When Allison Kirkpatrick questioned whether “everything I’ve ever done is wrong” she was referring to this sub-theory, the one of galaxy formation. Somehow the universe is building galaxies earlier and faster than our theories predict. It’s like going to a nursery to visit your newborn and finding a room full of teenagers. Disturbing, to say the least.

But it’s also great news. This is what should happen in science. New data should challenge our theories and force us to confront false assumptions we hadn’t even known we’d made. The James Webb telescope has done that for cosmologists.
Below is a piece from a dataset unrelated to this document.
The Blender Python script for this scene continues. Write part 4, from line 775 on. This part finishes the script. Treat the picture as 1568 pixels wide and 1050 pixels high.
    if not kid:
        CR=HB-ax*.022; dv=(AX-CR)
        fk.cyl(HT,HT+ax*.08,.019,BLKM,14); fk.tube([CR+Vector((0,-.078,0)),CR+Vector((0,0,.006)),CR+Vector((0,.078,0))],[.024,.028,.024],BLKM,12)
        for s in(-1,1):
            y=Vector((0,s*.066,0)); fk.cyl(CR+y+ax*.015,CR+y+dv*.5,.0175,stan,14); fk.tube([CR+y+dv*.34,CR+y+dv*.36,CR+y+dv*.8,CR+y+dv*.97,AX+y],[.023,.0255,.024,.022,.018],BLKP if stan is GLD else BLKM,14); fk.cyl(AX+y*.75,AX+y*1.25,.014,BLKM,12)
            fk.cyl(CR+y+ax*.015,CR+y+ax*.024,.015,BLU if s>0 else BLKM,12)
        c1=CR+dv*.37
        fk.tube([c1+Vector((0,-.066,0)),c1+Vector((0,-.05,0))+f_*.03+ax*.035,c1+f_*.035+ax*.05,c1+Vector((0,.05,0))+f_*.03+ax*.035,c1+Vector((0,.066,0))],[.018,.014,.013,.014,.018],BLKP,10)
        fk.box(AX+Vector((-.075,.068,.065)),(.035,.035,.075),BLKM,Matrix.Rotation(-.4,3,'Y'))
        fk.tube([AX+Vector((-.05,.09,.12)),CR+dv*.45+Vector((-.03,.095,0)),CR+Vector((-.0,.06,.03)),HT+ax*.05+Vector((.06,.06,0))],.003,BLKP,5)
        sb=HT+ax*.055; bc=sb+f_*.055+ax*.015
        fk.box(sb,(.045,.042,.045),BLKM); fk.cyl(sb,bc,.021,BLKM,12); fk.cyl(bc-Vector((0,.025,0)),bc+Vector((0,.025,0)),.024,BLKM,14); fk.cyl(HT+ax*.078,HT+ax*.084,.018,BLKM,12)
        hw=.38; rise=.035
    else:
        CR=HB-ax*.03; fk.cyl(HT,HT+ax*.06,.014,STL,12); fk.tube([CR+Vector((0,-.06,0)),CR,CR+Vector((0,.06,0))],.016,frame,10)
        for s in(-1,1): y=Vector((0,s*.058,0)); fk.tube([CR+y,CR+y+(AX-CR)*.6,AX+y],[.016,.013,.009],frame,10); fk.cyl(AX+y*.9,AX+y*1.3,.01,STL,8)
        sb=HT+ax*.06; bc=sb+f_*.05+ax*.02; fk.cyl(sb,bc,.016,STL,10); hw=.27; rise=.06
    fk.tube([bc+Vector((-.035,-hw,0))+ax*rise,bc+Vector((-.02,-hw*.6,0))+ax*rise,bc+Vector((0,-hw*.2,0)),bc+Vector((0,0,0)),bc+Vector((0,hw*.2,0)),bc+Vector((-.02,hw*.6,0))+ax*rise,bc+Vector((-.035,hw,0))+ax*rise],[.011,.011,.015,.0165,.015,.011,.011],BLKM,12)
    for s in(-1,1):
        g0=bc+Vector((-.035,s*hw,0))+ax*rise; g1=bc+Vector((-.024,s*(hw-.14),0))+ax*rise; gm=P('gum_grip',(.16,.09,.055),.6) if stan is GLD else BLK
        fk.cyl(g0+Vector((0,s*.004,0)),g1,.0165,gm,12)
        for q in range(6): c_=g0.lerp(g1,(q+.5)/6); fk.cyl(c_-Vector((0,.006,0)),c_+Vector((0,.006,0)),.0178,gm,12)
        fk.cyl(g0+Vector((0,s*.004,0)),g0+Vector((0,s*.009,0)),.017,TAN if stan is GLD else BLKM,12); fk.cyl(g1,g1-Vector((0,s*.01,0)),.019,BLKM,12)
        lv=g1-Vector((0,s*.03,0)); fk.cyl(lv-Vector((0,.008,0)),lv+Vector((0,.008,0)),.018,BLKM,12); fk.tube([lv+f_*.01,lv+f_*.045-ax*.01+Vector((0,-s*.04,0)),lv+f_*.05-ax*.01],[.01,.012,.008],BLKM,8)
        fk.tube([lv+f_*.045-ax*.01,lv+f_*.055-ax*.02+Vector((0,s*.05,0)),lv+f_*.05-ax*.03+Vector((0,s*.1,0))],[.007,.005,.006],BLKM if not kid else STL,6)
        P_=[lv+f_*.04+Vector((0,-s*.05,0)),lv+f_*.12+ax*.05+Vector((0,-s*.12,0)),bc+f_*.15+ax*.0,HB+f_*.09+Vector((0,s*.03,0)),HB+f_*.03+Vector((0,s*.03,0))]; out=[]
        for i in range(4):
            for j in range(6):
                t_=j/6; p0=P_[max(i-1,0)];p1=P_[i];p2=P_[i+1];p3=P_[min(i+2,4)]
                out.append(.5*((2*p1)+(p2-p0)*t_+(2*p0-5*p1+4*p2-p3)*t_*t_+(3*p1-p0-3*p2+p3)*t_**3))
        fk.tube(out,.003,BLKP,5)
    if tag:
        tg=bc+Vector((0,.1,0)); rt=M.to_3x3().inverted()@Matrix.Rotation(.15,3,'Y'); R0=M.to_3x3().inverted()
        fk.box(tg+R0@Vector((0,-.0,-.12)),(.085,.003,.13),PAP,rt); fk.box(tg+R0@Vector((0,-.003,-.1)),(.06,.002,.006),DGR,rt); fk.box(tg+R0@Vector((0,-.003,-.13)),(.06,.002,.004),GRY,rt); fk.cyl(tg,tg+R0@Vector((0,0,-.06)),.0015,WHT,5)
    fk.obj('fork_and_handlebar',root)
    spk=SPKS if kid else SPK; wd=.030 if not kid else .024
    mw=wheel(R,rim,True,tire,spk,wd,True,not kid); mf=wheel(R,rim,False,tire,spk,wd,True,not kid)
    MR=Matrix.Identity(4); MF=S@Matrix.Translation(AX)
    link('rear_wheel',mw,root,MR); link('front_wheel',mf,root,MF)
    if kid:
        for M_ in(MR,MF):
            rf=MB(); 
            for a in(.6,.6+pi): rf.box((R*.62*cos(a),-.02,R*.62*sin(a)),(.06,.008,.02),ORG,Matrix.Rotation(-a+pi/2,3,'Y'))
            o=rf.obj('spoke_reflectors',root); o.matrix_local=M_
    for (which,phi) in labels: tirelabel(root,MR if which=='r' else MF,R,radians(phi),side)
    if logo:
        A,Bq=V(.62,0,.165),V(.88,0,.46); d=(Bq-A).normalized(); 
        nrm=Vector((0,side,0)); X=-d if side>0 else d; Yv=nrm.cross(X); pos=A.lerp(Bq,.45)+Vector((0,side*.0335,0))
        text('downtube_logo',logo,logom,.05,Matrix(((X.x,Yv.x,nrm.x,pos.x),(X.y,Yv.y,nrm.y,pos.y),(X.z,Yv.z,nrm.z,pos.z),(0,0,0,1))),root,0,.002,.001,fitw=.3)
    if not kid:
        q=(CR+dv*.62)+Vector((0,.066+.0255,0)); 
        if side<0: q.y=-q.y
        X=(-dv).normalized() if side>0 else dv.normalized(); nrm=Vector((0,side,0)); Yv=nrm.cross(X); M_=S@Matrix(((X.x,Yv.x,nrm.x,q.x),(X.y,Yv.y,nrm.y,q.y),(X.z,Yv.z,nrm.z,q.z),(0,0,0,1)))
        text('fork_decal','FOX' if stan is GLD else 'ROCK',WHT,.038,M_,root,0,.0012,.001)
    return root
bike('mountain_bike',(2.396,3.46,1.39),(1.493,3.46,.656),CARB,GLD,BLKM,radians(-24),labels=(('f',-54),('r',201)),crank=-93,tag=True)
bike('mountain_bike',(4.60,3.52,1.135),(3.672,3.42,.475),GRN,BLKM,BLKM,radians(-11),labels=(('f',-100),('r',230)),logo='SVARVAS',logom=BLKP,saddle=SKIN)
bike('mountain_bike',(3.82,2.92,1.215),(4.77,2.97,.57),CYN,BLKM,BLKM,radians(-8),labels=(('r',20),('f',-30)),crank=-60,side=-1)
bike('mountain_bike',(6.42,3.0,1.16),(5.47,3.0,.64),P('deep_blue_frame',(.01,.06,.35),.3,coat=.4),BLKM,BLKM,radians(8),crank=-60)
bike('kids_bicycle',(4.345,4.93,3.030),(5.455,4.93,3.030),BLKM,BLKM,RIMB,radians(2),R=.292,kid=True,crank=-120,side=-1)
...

And, as more data pours in, there are no doubt going to be a lot of happy, sleepless nights as scientists try to understand exactly what the telescope is telling them about the early cosmos.

Does any of this challenge the Big Bang itself? Not even by the tiniest sliver. If we know the Big Bang to mean the idea that the universe started out in a smooth, hot, dense state that was set into expansion which led to evolution of structure, then no, the Big Bang has not been disproven. If anything, it’s proven the most basic feature of the theory: cosmic evolution. The results of the James Webb telescope reinforce the idea that the universe does have a story and, most importantly, we are somehow learning to tell it.